- [Materials provided]:

┏━━

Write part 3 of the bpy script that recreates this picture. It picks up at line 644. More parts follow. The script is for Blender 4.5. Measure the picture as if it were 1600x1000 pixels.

┗━━
┏━━

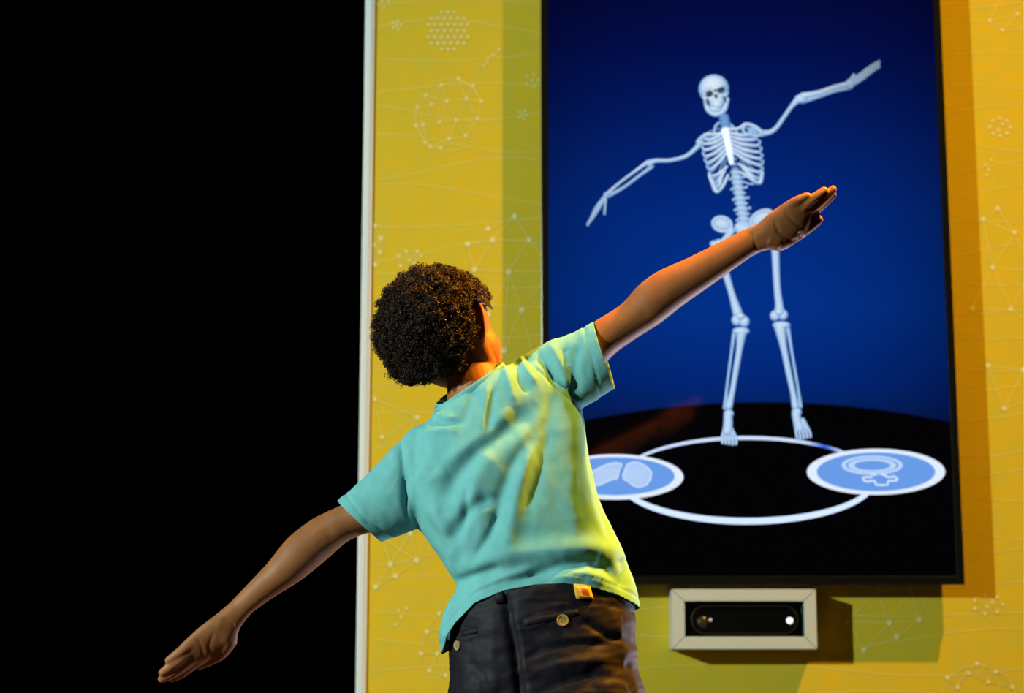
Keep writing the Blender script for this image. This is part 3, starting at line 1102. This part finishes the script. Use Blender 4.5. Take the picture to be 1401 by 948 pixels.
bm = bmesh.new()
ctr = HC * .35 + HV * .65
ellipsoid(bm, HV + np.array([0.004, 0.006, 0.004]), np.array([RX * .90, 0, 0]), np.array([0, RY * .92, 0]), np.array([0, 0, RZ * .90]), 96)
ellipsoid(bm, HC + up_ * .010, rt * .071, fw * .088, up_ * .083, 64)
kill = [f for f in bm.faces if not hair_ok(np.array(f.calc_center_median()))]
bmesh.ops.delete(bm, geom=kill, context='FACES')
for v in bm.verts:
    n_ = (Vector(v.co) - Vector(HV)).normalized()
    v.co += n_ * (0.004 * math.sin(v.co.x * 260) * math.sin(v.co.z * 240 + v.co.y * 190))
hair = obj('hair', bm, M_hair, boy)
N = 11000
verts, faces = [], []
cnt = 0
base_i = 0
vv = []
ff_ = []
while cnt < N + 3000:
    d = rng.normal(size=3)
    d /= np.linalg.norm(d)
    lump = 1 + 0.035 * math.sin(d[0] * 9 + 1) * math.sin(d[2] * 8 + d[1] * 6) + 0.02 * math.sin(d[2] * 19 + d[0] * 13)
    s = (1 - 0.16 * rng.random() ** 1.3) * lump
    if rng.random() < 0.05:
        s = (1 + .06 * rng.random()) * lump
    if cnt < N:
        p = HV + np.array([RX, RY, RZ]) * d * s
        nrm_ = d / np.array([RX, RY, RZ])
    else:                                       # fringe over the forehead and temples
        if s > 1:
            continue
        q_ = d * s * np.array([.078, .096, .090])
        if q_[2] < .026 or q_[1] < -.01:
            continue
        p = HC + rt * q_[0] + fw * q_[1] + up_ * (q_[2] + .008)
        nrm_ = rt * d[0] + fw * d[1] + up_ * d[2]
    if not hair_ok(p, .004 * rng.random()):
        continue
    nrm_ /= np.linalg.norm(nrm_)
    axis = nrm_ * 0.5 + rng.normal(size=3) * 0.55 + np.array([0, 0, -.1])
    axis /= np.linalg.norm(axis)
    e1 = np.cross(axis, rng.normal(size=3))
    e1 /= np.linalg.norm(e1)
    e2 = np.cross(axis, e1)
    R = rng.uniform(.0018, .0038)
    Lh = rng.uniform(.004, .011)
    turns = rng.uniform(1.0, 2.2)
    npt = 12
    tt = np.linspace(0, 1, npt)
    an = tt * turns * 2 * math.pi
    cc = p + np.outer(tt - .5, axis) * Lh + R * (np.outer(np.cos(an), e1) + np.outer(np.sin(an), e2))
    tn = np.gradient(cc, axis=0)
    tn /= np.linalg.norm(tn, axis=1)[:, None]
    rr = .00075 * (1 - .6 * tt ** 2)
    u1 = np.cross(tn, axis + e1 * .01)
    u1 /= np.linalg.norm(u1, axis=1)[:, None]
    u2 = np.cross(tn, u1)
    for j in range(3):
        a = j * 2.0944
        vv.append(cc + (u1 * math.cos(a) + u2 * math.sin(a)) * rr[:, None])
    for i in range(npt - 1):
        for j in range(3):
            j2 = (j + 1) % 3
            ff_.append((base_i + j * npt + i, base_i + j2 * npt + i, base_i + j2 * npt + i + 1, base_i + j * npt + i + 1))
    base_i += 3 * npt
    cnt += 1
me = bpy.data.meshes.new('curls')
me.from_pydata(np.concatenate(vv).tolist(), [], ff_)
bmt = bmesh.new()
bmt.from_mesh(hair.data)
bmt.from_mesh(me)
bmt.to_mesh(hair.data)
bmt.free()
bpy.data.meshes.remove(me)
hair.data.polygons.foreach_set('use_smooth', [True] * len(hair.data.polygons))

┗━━

- [Set exercise]:
List all lines holding the string "script".

- [Task response]:
Write part 3 of the bpy script that recreates this picture. It picks up at line 644. More parts follow. The script is for Blender 4.5. Measure the picture as if it were 1600x1000 pixels.
Keep writing the Blender script for this image. This is part 3, starting at line 1102. This part finishes the script. Use Blender 4.5. Take the picture to be 1401 by 948 pixels.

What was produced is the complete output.